■ Extracted entries:
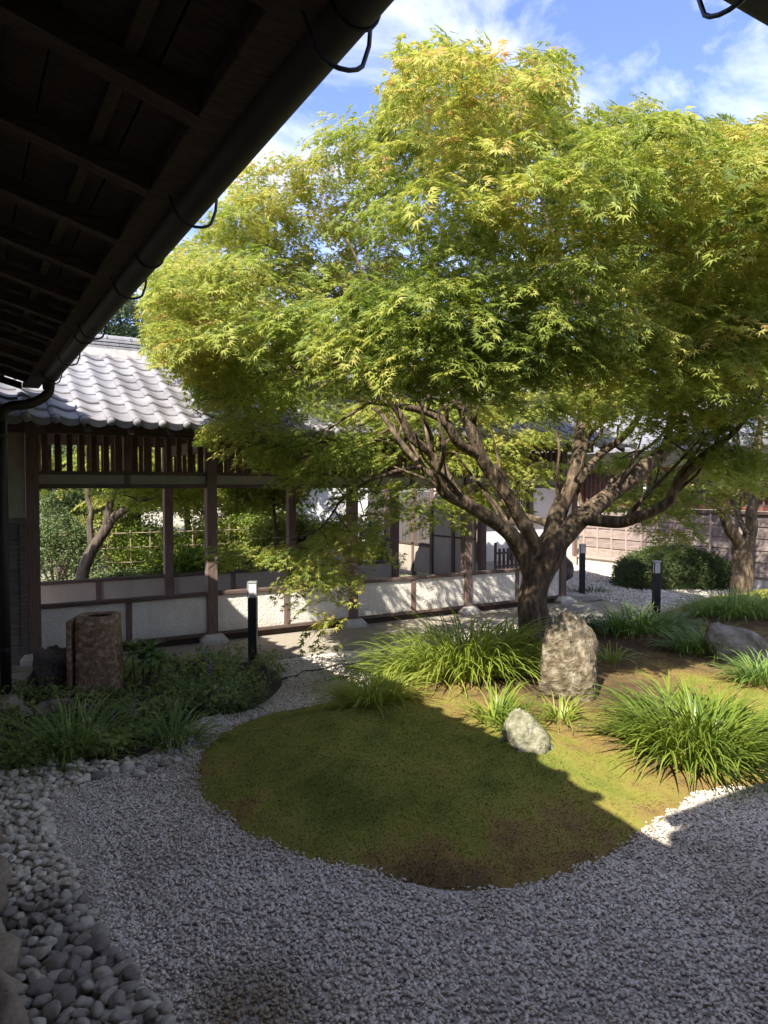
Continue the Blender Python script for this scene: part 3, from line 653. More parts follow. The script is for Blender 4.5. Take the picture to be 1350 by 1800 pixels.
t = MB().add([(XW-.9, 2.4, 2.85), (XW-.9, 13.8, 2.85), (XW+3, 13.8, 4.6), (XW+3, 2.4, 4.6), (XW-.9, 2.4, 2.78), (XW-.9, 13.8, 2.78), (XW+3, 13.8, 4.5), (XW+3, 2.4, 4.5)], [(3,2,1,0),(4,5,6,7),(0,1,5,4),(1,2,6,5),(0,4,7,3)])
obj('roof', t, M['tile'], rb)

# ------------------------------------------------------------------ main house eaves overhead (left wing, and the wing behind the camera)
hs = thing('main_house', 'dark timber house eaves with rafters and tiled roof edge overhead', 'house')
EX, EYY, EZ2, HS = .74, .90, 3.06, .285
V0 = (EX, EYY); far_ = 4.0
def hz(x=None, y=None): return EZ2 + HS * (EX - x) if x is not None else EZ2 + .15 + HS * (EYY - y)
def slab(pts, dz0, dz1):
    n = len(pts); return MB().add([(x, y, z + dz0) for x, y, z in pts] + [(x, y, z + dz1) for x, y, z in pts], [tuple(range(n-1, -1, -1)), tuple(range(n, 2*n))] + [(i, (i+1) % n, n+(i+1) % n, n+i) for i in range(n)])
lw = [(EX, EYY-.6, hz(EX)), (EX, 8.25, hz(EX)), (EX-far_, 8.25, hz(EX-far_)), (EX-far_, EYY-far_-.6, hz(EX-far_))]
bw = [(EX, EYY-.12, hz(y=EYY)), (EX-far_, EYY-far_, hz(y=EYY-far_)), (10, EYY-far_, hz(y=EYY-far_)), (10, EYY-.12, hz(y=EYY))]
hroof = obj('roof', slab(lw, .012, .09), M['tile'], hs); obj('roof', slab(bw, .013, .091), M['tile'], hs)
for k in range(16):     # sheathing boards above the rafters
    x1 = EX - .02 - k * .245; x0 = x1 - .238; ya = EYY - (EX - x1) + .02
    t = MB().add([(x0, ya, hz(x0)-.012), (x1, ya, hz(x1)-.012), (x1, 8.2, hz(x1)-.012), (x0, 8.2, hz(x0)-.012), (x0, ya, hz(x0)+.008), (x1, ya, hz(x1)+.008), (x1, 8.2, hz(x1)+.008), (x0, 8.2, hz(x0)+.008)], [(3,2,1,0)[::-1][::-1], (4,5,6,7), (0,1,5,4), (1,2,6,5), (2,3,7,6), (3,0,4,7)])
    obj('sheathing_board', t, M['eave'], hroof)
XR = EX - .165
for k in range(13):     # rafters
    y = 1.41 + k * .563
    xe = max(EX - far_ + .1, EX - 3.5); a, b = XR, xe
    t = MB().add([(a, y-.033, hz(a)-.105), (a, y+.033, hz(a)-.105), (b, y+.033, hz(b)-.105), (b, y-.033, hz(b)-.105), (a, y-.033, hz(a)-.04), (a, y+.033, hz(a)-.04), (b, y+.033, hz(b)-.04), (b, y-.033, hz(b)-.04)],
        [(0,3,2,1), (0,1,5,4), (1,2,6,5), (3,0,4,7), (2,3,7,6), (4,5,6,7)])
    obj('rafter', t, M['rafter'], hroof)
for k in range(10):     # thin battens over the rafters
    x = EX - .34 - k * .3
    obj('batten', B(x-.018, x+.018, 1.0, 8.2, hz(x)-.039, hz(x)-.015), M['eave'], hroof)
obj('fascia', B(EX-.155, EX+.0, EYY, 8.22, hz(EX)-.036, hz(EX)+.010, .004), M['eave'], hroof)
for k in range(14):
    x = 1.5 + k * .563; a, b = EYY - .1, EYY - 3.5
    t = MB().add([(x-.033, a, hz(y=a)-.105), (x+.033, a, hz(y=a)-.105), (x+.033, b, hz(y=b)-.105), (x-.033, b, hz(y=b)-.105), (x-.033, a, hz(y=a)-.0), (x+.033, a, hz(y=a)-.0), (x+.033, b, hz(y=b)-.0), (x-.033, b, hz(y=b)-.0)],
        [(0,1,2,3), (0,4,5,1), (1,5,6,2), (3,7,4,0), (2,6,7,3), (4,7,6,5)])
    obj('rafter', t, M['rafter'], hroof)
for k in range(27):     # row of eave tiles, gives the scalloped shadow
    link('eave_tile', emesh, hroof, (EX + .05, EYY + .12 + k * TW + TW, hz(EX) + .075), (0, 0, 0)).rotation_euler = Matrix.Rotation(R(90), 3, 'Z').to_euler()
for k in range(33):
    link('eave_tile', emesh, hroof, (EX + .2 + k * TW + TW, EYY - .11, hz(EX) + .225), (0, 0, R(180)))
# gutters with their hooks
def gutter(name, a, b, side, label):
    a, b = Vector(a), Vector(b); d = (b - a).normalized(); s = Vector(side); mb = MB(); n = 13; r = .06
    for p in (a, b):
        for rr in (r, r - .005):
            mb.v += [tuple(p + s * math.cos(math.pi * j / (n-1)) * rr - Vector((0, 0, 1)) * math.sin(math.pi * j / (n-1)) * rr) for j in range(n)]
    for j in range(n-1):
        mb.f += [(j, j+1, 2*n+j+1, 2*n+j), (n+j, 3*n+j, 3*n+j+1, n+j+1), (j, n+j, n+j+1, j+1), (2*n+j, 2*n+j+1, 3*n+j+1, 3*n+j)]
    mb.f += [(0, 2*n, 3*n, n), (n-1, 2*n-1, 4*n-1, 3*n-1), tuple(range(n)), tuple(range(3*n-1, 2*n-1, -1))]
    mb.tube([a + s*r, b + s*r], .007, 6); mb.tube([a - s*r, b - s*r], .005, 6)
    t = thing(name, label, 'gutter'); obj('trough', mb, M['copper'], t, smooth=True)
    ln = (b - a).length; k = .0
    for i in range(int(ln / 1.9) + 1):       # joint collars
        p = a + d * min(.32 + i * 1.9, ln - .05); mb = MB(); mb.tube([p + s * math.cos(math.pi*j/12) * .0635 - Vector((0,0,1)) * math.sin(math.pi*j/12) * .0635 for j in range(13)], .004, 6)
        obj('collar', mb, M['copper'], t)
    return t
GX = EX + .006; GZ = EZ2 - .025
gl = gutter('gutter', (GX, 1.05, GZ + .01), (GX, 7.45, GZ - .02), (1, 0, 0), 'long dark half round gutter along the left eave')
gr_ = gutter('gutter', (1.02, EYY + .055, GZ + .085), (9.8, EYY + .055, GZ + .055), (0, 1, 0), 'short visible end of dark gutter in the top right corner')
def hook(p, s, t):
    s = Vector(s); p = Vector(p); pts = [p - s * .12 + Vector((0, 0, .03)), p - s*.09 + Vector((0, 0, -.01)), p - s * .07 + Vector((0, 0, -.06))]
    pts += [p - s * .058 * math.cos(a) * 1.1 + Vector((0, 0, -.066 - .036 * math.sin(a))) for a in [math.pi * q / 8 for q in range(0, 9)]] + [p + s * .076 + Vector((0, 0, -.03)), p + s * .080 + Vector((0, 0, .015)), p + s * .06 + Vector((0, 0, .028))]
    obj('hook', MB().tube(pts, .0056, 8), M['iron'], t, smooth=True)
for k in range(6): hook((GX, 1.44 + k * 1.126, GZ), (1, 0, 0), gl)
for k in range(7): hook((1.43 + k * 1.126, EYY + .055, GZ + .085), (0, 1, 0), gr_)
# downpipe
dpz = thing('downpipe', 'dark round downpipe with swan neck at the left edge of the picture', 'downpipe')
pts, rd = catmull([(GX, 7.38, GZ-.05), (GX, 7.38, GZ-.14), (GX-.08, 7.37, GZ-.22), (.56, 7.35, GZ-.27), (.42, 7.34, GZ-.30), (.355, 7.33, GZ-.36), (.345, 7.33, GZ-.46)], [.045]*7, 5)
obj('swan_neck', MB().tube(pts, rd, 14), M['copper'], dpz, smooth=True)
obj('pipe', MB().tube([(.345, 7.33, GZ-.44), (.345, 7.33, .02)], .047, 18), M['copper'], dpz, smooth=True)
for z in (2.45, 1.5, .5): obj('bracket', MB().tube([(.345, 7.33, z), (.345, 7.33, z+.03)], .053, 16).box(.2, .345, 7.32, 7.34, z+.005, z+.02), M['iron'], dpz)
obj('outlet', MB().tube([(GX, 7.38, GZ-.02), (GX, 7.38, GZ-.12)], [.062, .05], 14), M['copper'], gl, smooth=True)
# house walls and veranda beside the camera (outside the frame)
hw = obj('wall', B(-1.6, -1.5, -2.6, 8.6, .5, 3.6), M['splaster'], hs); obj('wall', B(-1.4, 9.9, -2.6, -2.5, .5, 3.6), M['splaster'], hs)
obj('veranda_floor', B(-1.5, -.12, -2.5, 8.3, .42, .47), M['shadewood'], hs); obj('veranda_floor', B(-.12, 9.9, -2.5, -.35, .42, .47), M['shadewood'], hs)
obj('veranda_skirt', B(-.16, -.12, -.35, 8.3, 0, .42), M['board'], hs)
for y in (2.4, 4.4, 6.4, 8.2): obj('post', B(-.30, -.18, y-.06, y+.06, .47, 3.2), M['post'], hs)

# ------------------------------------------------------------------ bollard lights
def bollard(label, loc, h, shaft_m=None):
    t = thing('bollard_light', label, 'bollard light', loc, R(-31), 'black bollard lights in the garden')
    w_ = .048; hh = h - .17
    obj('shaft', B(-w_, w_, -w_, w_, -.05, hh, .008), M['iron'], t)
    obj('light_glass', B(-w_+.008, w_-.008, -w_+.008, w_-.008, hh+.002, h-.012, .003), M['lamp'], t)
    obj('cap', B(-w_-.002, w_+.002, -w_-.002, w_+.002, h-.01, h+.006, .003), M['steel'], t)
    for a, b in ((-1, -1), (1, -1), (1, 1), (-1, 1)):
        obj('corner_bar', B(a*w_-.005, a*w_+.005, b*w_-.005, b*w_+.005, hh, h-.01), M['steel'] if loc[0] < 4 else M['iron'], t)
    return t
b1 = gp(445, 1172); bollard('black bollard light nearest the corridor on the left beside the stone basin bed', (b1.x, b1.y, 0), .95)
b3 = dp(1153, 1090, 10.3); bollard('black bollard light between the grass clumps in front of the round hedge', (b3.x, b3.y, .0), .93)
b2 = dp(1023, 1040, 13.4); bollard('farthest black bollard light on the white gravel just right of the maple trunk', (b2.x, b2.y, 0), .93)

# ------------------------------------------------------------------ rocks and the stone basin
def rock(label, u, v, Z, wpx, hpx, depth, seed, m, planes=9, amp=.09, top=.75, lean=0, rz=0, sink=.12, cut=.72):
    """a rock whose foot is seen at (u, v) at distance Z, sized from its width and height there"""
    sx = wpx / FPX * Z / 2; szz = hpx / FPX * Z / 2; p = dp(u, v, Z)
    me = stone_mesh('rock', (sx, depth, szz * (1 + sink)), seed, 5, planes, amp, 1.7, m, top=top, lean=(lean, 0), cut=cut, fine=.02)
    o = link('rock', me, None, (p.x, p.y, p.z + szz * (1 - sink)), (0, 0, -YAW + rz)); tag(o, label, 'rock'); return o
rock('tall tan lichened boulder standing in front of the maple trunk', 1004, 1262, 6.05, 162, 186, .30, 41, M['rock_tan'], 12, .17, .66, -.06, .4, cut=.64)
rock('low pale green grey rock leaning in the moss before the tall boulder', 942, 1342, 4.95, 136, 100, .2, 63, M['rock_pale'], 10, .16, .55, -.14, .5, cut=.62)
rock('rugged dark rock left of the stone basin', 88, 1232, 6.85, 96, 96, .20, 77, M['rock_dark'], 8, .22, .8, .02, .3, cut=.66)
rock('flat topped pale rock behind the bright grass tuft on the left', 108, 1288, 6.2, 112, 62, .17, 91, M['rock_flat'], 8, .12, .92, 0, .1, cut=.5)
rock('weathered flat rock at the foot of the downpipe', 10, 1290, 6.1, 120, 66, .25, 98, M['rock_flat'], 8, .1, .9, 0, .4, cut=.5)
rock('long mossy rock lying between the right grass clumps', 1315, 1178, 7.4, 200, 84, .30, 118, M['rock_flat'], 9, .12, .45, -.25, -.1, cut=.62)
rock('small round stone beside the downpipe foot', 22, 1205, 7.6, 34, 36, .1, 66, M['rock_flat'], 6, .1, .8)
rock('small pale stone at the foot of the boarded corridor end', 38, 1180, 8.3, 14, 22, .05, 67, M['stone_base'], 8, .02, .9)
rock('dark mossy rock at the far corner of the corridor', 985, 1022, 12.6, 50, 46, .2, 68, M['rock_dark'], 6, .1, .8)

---

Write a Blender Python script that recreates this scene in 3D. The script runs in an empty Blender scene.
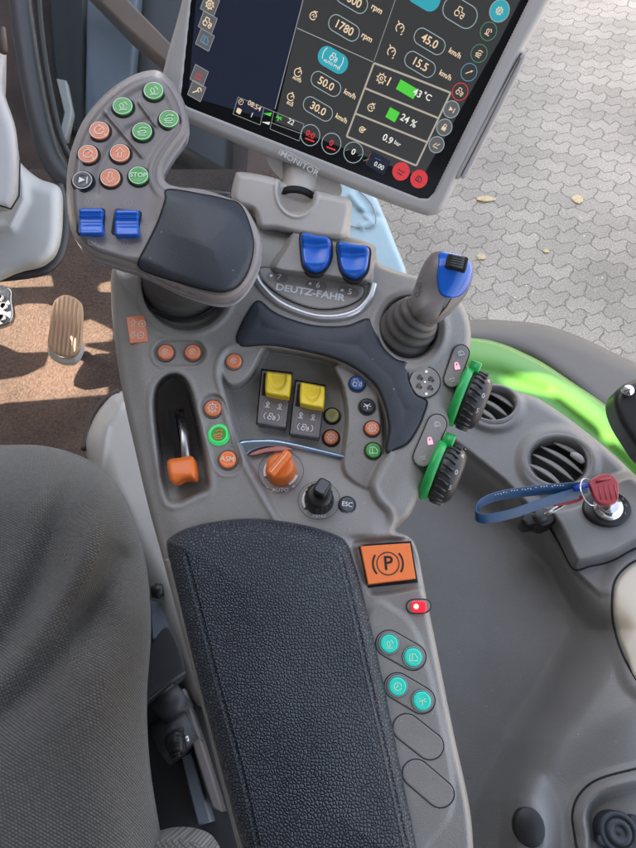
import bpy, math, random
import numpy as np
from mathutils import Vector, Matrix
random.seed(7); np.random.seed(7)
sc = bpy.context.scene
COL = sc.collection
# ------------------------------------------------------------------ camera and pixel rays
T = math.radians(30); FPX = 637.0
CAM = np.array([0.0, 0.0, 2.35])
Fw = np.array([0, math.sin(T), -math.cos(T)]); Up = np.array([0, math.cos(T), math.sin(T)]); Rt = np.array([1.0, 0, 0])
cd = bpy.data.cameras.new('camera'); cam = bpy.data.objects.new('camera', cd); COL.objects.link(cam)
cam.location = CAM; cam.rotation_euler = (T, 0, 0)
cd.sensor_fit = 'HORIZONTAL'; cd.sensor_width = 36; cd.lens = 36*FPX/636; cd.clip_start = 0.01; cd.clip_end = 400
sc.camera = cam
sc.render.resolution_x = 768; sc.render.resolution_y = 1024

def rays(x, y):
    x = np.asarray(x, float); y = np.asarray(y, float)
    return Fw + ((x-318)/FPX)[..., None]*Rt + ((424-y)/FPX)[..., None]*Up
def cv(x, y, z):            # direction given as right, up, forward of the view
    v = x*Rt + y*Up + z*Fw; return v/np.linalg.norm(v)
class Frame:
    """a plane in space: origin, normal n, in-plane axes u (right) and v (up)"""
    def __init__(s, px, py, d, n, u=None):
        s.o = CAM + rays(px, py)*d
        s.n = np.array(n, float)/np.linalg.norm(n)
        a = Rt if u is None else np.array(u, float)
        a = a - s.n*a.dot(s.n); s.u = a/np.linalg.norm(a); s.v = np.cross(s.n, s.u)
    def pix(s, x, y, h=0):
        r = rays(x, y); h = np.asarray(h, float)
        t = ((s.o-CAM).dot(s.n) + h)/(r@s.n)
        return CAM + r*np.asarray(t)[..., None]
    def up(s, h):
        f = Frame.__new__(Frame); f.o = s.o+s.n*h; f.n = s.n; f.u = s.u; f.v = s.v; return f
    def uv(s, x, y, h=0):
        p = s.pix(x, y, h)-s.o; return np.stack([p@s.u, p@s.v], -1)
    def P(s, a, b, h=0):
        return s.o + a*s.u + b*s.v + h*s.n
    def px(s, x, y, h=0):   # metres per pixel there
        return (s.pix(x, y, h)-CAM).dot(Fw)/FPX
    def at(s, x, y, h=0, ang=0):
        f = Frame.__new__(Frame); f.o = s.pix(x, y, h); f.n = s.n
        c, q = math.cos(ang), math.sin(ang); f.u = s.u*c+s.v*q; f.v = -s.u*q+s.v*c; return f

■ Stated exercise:
Take every line from the records above that has the word "Blender" and copy it.

■ Full solution:
Continue the Blender Python script for this scene: part 3, from line 653. More parts follow. The script is for Blender 4.5. Take the picture to be 1350 by 1800 pixels.
Write a Blender Python script that recreates this scene in 3D. The script runs in an empty Blender scene.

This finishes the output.